In Richard Linklater's A Scanner Darkly, Keanu Reeves dons a hologram suit to unravel the secrets of a debilitating drug ring. Like any Linklater film worth watching, this Phillip K. Dick adaptation features talking...lots and lots of talking.
Bob Sabiston's trippy rotoscope visuals improve upon the pair's Waking Life work and disjoints the clear linkage between this film and the director's Before Sun* series, yet the unmistakable pitch of Linklater's cerebral pieces (Tape, Waking Life, Before Sunrise and Sunset) subdues whatever else may hold sway. Science fiction drug polemic avant anime' agitprop; no catchphrase supercedes the humanity Linklater arrives at via the play between his characters. Keanu Reeves is perfect as a man hiding behind a suit behind a man behind an addiction, and Winona Ryder would do well to go in with misters Linklater and Sabiston again: her performance here is completely committed (and on further reflection, the most keen of the film). And no matter how gorgeous a plane Mr. Sabiston’s visuals ascend to during Scanner's running time, the melancholy of Mr. Dick's pre-apocalyptic So Cal unceasingly carries the film.
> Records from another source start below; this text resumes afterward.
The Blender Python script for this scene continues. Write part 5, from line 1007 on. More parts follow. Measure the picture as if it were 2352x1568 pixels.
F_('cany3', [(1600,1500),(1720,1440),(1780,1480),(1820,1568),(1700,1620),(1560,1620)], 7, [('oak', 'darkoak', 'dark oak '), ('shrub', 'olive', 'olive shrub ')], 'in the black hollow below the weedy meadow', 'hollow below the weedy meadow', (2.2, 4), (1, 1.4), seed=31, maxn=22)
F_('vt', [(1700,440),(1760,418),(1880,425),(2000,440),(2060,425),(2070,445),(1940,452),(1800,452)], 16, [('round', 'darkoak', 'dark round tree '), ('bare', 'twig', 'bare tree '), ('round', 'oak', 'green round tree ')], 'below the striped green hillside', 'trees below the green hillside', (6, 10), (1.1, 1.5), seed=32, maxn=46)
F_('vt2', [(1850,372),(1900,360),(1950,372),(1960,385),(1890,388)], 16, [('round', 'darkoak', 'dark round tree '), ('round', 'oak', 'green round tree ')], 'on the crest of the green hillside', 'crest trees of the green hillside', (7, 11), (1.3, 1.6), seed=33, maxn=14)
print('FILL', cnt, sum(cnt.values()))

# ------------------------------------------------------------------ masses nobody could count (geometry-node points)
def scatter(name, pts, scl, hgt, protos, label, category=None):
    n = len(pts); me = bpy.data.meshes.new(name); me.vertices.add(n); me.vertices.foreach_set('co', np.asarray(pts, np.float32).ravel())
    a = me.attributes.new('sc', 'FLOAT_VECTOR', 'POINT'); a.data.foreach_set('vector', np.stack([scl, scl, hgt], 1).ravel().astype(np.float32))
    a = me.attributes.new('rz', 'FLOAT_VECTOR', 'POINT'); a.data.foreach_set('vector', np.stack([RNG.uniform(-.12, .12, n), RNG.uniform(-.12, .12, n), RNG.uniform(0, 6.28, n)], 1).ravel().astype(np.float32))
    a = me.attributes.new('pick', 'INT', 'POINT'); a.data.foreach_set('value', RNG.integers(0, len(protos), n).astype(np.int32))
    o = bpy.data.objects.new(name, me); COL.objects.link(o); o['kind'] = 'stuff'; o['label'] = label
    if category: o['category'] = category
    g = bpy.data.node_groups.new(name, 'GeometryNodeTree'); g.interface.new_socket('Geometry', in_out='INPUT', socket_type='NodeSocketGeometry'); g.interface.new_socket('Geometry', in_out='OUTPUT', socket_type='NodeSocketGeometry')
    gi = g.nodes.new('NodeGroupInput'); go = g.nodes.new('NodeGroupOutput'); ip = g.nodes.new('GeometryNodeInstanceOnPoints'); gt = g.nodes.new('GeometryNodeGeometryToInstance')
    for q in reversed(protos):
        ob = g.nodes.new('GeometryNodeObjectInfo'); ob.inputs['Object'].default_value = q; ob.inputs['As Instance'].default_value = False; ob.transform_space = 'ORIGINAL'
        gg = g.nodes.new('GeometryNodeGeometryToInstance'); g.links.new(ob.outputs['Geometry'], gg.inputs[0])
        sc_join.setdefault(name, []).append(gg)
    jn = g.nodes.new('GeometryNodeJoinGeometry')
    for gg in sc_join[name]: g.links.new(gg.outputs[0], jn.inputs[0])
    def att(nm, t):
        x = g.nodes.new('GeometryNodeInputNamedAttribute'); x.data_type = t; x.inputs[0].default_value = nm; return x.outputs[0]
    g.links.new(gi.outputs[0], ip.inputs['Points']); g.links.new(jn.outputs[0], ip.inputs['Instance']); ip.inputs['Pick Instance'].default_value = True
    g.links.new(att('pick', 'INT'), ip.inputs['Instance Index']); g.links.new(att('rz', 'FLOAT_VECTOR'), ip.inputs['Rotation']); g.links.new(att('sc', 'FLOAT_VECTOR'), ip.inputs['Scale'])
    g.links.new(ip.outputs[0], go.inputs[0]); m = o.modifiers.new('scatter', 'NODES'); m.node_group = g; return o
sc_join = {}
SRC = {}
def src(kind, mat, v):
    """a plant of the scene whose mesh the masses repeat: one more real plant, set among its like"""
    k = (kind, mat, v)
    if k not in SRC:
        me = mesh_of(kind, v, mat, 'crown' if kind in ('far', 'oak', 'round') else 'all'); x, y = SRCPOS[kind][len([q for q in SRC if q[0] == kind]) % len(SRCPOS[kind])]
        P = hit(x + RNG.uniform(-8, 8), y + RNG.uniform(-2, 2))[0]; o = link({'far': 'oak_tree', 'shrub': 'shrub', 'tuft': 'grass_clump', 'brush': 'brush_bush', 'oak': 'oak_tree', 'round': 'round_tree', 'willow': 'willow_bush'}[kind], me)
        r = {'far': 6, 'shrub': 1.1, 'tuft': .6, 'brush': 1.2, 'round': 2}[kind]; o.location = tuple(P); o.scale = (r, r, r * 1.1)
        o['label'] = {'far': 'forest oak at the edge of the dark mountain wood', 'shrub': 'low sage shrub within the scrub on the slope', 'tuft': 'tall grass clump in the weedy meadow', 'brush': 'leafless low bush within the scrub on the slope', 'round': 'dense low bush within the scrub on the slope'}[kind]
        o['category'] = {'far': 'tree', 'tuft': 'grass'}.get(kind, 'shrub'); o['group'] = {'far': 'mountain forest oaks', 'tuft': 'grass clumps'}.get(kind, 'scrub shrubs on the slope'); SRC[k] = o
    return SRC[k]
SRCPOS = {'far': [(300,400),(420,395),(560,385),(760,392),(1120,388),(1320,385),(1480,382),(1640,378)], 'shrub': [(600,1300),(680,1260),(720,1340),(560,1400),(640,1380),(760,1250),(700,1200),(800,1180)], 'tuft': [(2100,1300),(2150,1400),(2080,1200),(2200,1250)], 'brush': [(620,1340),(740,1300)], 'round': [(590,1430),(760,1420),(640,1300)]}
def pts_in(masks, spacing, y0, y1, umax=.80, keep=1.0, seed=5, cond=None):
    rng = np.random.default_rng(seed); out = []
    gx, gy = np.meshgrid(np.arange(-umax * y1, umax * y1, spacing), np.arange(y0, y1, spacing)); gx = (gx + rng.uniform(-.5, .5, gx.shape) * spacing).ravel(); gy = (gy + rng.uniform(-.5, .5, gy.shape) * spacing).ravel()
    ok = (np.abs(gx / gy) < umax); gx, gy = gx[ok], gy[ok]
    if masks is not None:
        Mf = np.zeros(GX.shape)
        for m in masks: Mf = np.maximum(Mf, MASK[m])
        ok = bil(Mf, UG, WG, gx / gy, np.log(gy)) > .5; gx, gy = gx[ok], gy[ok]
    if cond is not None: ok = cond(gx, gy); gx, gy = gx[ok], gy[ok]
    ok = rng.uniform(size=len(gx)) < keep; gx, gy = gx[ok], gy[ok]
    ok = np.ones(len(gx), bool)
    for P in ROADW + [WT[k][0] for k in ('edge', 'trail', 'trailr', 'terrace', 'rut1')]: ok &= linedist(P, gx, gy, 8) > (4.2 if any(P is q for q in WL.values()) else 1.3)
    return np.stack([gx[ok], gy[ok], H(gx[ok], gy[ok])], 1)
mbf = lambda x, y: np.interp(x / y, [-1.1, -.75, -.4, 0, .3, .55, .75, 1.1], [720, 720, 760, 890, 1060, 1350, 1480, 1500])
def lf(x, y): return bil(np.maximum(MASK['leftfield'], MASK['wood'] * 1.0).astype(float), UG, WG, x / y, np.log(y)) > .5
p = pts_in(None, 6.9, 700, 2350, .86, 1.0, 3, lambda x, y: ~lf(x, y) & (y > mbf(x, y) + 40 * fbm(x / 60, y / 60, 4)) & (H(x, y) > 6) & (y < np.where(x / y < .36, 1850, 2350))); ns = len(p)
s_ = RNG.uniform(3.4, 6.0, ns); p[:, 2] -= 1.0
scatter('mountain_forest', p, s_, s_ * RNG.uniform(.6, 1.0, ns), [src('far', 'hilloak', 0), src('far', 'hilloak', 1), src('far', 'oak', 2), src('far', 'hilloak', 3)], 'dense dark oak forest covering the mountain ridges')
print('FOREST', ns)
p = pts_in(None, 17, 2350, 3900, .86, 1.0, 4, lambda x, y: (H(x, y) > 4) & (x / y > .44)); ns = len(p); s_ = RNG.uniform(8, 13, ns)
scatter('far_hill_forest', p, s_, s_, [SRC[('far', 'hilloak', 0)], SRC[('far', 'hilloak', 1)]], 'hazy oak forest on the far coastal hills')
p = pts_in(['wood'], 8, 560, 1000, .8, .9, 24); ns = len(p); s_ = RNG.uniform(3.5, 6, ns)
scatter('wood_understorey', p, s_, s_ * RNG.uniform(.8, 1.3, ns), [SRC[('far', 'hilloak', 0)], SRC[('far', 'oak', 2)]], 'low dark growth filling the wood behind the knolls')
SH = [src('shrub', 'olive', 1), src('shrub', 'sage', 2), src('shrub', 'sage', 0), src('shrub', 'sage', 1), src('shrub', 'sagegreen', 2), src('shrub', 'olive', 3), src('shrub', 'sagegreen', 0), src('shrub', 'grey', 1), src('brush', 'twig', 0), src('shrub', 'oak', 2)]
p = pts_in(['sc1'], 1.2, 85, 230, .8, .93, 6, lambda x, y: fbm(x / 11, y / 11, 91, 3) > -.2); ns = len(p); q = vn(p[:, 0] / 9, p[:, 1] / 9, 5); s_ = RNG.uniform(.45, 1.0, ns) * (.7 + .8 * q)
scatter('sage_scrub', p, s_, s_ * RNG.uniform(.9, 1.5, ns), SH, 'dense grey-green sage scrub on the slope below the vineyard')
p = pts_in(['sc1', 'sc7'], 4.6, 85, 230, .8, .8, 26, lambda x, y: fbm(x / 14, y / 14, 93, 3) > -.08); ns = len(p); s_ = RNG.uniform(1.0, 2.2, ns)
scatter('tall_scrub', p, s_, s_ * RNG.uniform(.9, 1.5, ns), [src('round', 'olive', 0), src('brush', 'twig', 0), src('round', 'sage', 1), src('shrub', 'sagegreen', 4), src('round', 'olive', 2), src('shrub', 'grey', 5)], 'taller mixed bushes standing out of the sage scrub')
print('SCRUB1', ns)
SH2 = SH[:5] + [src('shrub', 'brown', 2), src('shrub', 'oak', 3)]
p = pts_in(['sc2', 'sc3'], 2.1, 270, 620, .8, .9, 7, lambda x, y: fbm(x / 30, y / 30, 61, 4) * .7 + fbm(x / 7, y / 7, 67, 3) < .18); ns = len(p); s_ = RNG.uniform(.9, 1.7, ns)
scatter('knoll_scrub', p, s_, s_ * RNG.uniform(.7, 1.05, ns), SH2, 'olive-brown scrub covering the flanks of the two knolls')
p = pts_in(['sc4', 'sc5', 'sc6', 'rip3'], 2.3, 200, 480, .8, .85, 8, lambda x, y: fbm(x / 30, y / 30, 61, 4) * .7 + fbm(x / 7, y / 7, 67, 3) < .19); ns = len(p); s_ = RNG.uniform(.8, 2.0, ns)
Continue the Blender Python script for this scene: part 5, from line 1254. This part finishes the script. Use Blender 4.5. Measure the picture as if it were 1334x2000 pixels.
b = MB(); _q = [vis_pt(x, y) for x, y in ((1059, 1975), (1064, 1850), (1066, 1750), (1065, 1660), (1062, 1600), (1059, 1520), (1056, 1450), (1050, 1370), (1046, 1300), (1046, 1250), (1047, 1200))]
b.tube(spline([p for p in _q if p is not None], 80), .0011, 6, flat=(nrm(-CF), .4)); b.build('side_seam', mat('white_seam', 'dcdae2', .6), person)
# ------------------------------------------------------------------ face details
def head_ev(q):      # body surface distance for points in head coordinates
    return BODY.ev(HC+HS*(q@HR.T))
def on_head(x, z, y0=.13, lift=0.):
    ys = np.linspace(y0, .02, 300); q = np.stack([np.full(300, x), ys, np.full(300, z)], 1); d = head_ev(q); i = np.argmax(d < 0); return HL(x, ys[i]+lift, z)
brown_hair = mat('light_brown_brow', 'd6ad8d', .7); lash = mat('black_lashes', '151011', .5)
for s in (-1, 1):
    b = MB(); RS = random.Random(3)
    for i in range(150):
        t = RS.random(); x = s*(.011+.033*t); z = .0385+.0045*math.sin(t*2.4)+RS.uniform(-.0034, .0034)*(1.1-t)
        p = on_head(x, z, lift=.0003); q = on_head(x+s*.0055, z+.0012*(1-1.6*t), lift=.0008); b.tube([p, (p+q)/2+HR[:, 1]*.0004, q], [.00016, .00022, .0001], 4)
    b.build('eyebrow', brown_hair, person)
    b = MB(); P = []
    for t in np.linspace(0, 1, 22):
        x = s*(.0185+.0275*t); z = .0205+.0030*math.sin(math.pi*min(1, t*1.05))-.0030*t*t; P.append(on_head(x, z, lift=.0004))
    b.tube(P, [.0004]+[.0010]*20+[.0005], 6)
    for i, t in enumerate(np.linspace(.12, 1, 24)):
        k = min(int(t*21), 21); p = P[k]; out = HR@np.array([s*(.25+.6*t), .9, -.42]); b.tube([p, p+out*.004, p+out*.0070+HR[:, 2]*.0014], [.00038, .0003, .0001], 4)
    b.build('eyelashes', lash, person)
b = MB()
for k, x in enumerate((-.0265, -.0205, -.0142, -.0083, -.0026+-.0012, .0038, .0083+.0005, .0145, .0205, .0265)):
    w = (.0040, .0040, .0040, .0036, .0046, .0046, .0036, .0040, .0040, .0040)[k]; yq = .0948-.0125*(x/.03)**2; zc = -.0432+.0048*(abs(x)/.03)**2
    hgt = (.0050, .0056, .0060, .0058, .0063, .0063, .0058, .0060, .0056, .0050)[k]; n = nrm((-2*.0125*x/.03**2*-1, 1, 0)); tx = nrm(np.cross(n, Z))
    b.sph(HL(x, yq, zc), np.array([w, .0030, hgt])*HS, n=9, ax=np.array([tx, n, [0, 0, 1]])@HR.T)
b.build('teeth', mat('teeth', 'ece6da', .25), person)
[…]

The only thing deficient about A Scanner Darkly is its lack of the extraordinary. Trumped on Mr. Sabiston's dreamy roto-pallete (whose best work is still he and Jorgen Leth's expressionist Obstruction 4: The Perfect Human Cartoon) and a heavy dose of counter-culture verve, the film tells a decidedly flat narrative. The pace is a drawl and the revelations tremulous. How fitting then that Mr. Dick's epilogue -- an echo of Mr. Reaves last words spoken to no one, escaping himself even as he speaks them -- be the most affecting moment of Linklater's subdued, noble adaptation.